*Input material*:
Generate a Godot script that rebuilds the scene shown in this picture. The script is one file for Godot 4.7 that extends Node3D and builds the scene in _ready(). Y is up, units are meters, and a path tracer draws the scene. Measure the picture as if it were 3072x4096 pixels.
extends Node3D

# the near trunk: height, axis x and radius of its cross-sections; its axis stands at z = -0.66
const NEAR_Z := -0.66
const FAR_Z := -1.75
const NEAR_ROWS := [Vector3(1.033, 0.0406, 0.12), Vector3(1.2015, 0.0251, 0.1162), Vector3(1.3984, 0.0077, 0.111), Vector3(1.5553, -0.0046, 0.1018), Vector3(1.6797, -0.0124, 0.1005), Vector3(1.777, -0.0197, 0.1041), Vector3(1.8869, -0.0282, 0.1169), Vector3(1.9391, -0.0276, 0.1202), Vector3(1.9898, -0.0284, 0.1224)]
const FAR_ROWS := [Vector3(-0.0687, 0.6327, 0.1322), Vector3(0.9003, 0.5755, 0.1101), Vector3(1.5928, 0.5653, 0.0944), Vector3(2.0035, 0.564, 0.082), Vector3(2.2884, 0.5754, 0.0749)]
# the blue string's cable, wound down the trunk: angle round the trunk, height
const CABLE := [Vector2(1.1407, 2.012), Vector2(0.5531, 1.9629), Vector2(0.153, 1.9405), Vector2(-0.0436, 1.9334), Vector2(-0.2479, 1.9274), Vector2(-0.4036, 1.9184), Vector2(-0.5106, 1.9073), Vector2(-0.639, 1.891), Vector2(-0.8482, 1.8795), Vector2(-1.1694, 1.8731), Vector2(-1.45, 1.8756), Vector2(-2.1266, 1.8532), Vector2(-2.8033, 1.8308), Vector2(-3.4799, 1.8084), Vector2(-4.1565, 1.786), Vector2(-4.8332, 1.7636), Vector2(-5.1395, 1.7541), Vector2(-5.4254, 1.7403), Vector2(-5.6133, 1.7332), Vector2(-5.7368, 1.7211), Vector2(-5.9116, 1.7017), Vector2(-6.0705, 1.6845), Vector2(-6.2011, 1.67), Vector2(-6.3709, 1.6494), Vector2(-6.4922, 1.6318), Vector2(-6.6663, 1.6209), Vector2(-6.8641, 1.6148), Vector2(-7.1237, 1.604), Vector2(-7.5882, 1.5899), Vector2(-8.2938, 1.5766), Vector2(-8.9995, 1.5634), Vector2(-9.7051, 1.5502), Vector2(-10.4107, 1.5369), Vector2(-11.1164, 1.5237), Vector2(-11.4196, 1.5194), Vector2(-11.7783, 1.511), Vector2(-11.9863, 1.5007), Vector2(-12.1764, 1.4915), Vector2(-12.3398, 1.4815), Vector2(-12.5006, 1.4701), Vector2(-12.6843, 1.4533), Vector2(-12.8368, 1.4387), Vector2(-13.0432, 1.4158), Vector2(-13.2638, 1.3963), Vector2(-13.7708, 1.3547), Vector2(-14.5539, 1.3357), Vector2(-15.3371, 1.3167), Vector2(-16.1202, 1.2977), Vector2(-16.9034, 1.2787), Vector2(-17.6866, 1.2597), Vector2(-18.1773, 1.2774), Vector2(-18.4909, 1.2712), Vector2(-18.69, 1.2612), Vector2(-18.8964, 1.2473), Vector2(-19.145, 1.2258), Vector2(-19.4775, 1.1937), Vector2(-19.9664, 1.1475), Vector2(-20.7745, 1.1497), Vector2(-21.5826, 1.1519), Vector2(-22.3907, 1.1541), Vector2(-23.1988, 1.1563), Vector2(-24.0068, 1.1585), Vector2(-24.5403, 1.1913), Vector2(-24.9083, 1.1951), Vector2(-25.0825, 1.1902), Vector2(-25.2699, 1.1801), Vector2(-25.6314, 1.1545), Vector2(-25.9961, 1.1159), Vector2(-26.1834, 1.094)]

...

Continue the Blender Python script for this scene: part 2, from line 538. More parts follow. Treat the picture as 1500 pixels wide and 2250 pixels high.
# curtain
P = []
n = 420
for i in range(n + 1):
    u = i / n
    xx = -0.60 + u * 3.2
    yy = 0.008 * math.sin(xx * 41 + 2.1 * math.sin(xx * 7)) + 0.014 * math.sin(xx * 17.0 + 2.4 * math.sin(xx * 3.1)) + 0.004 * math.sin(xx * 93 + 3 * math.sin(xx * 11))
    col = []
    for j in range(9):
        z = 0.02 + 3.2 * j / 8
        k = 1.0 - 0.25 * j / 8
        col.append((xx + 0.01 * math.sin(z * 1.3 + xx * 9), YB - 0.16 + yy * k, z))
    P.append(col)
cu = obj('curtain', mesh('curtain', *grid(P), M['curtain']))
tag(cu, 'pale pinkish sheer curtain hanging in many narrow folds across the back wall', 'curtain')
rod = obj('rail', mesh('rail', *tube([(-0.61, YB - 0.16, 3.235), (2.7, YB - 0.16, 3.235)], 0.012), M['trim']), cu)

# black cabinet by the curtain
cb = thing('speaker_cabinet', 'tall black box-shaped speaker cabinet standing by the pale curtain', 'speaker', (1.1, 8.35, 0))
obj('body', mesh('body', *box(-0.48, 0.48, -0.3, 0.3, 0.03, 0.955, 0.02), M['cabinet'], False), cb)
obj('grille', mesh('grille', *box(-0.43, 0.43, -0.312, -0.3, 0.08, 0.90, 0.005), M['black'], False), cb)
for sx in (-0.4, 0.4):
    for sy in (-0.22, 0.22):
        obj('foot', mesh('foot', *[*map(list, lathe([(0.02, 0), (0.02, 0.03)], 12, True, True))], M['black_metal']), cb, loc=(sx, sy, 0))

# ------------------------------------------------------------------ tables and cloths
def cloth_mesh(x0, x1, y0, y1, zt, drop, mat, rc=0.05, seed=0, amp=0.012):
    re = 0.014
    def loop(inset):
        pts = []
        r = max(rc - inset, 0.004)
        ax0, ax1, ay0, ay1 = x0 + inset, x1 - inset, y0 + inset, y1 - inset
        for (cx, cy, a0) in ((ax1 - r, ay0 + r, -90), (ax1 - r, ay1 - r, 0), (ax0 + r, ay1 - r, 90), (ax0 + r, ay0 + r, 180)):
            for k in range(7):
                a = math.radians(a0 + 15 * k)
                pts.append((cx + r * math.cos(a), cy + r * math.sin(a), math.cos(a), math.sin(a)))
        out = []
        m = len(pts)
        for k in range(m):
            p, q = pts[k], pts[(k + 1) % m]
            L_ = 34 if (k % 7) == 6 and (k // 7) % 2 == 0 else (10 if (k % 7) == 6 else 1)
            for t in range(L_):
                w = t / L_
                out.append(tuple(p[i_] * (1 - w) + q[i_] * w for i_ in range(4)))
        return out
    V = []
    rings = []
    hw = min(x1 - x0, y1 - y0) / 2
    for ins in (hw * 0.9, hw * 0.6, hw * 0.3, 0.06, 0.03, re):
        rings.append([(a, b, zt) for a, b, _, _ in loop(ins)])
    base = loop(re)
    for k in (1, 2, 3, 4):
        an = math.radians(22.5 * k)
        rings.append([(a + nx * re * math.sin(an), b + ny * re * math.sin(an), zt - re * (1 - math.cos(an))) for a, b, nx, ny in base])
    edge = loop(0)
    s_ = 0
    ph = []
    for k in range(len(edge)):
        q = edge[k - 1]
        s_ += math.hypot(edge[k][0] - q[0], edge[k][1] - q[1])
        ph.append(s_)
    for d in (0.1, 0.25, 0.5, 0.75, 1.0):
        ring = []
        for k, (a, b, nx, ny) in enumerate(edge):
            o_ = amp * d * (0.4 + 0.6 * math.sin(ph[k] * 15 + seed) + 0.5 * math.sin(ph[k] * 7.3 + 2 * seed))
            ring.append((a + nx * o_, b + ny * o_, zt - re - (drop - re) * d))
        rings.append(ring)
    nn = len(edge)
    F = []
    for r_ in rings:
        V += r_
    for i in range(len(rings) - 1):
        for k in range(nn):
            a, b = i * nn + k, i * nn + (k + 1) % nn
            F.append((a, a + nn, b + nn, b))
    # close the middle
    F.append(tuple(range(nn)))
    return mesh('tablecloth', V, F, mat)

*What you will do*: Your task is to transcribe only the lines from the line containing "Continue the Blender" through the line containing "rod = obj('rail', mesh('rail', *tube([(-0.61, YB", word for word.

*Result for this exercise*:
Continue the Blender Python script for this scene: part 2, from line 538. More parts follow. Treat the picture as 1500 pixels wide and 2250 pixels high.
# curtain
P = []
n = 420
for i in range(n + 1):
    u = i / n
    xx = -0.60 + u * 3.2
    yy = 0.008 * math.sin(xx * 41 + 2.1 * math.sin(xx * 7)) + 0.014 * math.sin(xx * 17.0 + 2.4 * math.sin(xx * 3.1)) + 0.004 * math.sin(xx * 93 + 3 * math.sin(xx * 11))
    col = []
    for j in range(9):
        z = 0.02 + 3.2 * j / 8
        k = 1.0 - 0.25 * j / 8
        col.append((xx + 0.01 * math.sin(z * 1.3 + xx * 9), YB - 0.16 + yy * k, z))
    P.append(col)
cu = obj('curtain', mesh('curtain', *grid(P), M['curtain']))
tag(cu, 'pale pinkish sheer curtain hanging in many narrow folds across the back wall', 'curtain')
rod = obj('rail', mesh('rail', *tube([(-0.61, YB - 0.16, 3.235), (2.7, YB - 0.16, 3.235)], 0.012), M['trim']), cu)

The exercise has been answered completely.